Sunday, February 24, 2013

Four weeks of climate data:
Arctic Circle Region #6


So far, we have had five slices of the Arctic Circle and every one has shown a warming trend over the time period 1955-2010. The last slice is polar Greenland, which excludes only a small part of the large island, a little in the south and the western part that counted in the previous polar region.


Greenland has a lot of land north of the Circle, but that land is extremely sparsely populated and very poorly covered by weather stations. There are seven grid points out of a possible 100 that give readings.

Looking at the Winter data, no trend is consistently upward, though the most recent time interval is clearly warmer than the last. The record warm Winter was about 30 years ago.

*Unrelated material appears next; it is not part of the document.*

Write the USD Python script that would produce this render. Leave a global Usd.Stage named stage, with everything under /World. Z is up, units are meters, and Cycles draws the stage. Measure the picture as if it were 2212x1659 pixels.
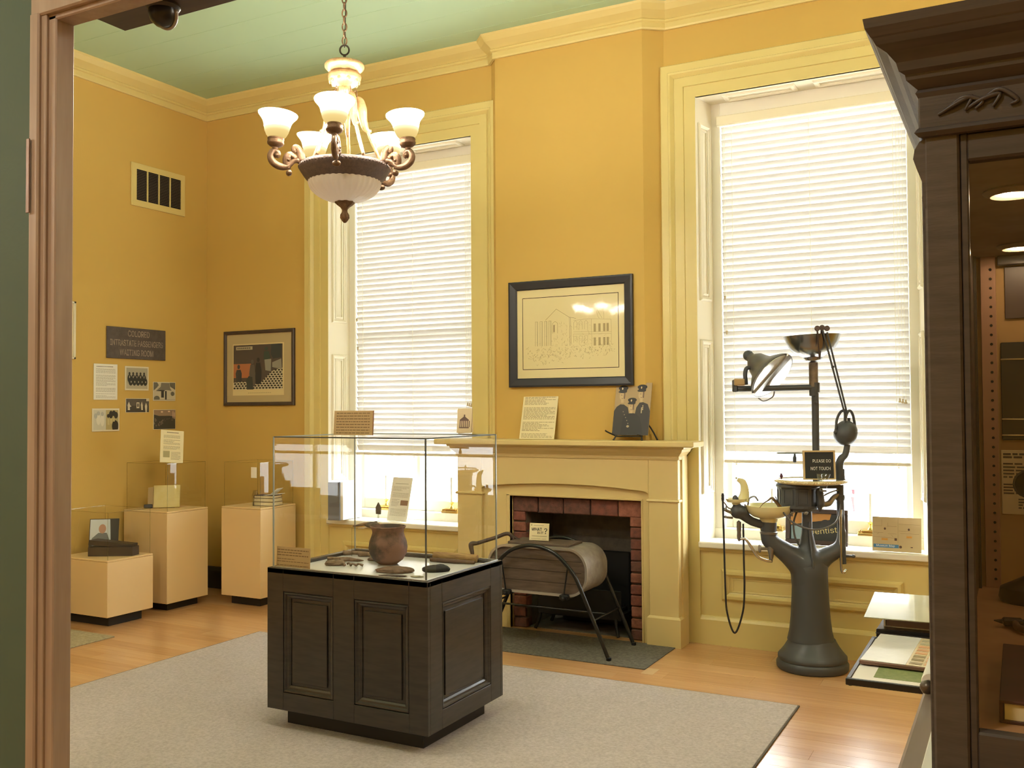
import math, random
import numpy as np, trimesh
from shapely.geometry import Polygon, box as sbox, LineString, Point
from shapely.ops import unary_union
from shapely import affinity
from pxr import Usd, UsdGeom, UsdLux, UsdShade, Sdf, Gf
import usdkit, meshkit
stage = Usd.Stage.CreateInMemory()
UsdGeom.SetStageUpAxis(stage, 'Z'); UsdGeom.SetStageMetersPerUnit(stage, 1.0)
WORLD = UsdGeom.Xform.Define(stage, '/World')
rng = random.Random(7); nrg = np.random.default_rng(11)

# ---------------- camera, sky, exposure ----------------
EXPOSURE = 0.16
CAM_POS = (6.29, -6.127, 1.54); YAW, PITCH, ROLL = -0.4883, 0.0253, -0.0062; FPX = 2060.7
SKY = 7.0          # bright overcast daylight outside the windows
LAMP = 195.0        # chandelier shades
cam = UsdGeom.Camera.Define(stage, '/World/camera')
_cy, _sy = math.cos(YAW), math.sin(YAW)
_f = np.array([_sy*math.cos(PITCH), _cy*math.cos(PITCH), math.sin(PITCH)])
_r = np.array([_cy, -_sy, 0.]); _u = np.cross(_r, _f)
_R = math.cos(ROLL)*_r + math.sin(ROLL)*_u; _U = -math.sin(ROLL)*_r + math.cos(ROLL)*_u
cam.AddTransformOp().Set(Gf.Matrix4d(*_R, 0, *_U, 0, *(-_f), 0, *CAM_POS, 1))
cam.CreateHorizontalApertureAttr(36.0); cam.CreateVerticalApertureAttr(27.0)
cam.CreateFocalLengthAttr(36.0*FPX/2212); cam.CreateClippingRangeAttr((0.05, 500.0)); cam.CreateExposureAttr(EXPOSURE)
sky = UsdLux.DomeLight.Define(stage, '/World/sky')
sky.CreateIntensityAttr(SKY); sky.CreateColorAttr(Gf.Vec3f(0.93, 0.97, 1.0))

# ---------------- materials ----------------
def lin(h):
    if not isinstance(h, str): return tuple(h)
    h = h.lstrip('#'); o = []
    for i in (0, 2, 4):
        c = int(h[i:i+2], 16)/255; o.append(c/12.92 if c <= .04045 else ((c+.055)/1.055)**2.4)
    return tuple(o)
MATS = {}
def mat(name, color, rough=.5, metal=0., spec=.5, color2=None, scale=8., stretch=(1, 1, 1), detail=4., bump=0., bscale=None, coat=0., ramp=(.35, .65), dist=.004, obj=True):
    """Principled surface; color2 mixes in through a noise (grain when stretched), bump adds fine relief."""
    if name in MATS: return MATS[name]
    n = {'p': ('principled_bsdf', {'base_color': lin(color), 'roughness': rough, 'metallic': metal, 'specular_ior_level': spec, 'coat_weight': coat, 'coat_roughness': .15})}
    l = []
    if color2 is not None or bump:
        n['t'] = ('texture_coordinate', {}); n['m'] = ('mapping', {'scale': stretch})
        l.append(('t.object', 'm.vector'))
    if color2 is not None:
        n['n'] = ('noise_texture', {'scale': scale, 'detail': detail, 'roughness': .6})
        n['r'] = ('rgb_ramp', {'ramp': [(ramp[0], lin(color)), (ramp[1], lin(color2))]})
        l += [('m.vector', 'n.vector'), ('n.fac', 'r.fac'), ('r.color', 'p.base_color')]
    if bump:
        n['bn'] = ('noise_texture', {'scale': bscale or scale*4, 'detail': 3.}); n['b'] = ('bump', {'strength': bump, 'distance': dist})
        l += [('m.vector', 'bn.vector'), ('bn.fac', 'b.height'), ('b.normal', 'p.normal')]
    MATS[name] = usdkit.material(stage, '/World/Looks/'+name, n, l, surface='p.BSDF')
    return MATS[name]
def pane_mat(name, tint=(.97, .98, .97), f0=.04, rough=.0):
    """Thin clear sheet: see-through, with a mirror reflection that grows towards grazing view."""
    if name not in MATS:
        MATS[name] = usdkit.material(stage, '/World/Looks/'+name, {'t': ('transparent_bsdf', {'color': tint}), 'g': ('glossy_bsdf', {'color': (1, 1, 1), 'roughness': rough}),
            'f': ('layer_weight', {'blend': .5}), 'p': ('math', {'math_type': 'power', 'value2': 5.}), 'q': ('math', {'math_type': 'multiply_add', 'value2': (1-f0)*.6, 'value3': f0}), 'x': ('mix_closure', {})},
            [('f.facing', 'p.value1'), ('p.value', 'q.value1'), ('q.value', 'x.fac'), ('t.BSDF', 'x.closure1'), ('g.BSDF', 'x.closure2')], surface='x.closure')
    return MATS[name]
def translucent_mat(name, color, fac=.4, rough=.4, tcol=None):
    if name not in MATS:
        MATS[name] = usdkit.material(stage, '/World/Looks/'+name, {'p': ('principled_bsdf', {'base_color': lin(color), 'roughness': rough, 'specular_ior_level': .3}),
            't': ('translucent_bsdf', {'color': lin(tcol or color)}), 'x': ('mix_closure', {'fac': fac})}, [('p.BSDF', 'x.closure1'), ('t.BSDF', 'x.closure2')], surface='x.closure')
    return MATS[name]
def glow_mat(name, color, strength):
    if name not in MATS:
        MATS[name] = usdkit.material(stage, '/World/Looks/'+name, {'e': ('emission', {'color': lin(color), 'strength': strength})}, [], surface='e.emission')
    return MATS[name]
def shade_mat(name, z0, z1, strength):
    """Lit glass lamp shade: the lamp inside sits high, so the glass glows white above and yellow below."""
    if name not in MATS:
        MATS[name] = usdkit.material(stage, '/World/Looks/'+name, {'g': ('geometry', {}), 's': ('separate_xyz', {}),
            'm': ('map_range', {'from_min': z0, 'from_max': z1, 'clamp': True}),
            'r': ('rgb_ramp', {'ramp': [(0., (1., .70, .24)), (.22, (1., .74, .28)), (.42, (1., .84, .55)), (.6, (1., .91, .77)), (1., (1., .91, .77))]}),
            'q': ('rgb_ramp', {'ramp': [(0., (.0036,)*3), (.25, (.0045,)*3), (.38, (.0075,)*3), (.50, (.30,)*3), (.72, (1.,)*3)]}),
            'k': ('math', {'math_type': 'multiply', 'value2': strength}), 'e': ('emission', {})},
            [('g.position', 's.vector'), ('s.z', 'm.value'), ('m.result', 'r.fac'), ('m.result', 'q.fac'), ('q.color', 'k.value1'), ('r.color', 'e.color'), ('k.value', 'e.strength')], surface='e.emission')
    return MATS[name]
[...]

Spring also shows no trends. The null hypothesis for warming has to be "there is no warming" and the null hypothesis for an increasing trend has to be "there is no increasing trend". Both Winter and Spring data point to keeping the null hypothesis, or saying it in the technically proper statistical weasel words, "so far, we fail to reject the null hypothesis".


Greenland Summers say the same thing. The highs and lows bounce around the way random stat with no discernable trend would do.


Finally, a sign of a warming trend shows up in the low temperature pattern in Fall and in the median, just barely enough to overwhelm the data pattern we have seen.

We can say with just barely 95% confidence that the weather in Greenland is warming. Compared to the other five sections, the weather in Greenland appears to be relatively stable over this period, rising on average less than a full degree Celsius from the median reading of 1955-1975 to the most recent interval, 1999-2010.

Final Arctic tally

Warming regions: 6-0
Increasing trend regions: 2-4

A fair question is why Greenland is the odd region out in the Arctic. A big difference is a land mass with a very large ice cap. Bright colors like ice reflect heat and dark colors like sea water absorb it. This effect is called albedo. In Antarctica, a lot of the slices will be filled with ice covered land mass and some ice shelves above what would be open ocean if the ice weren't there.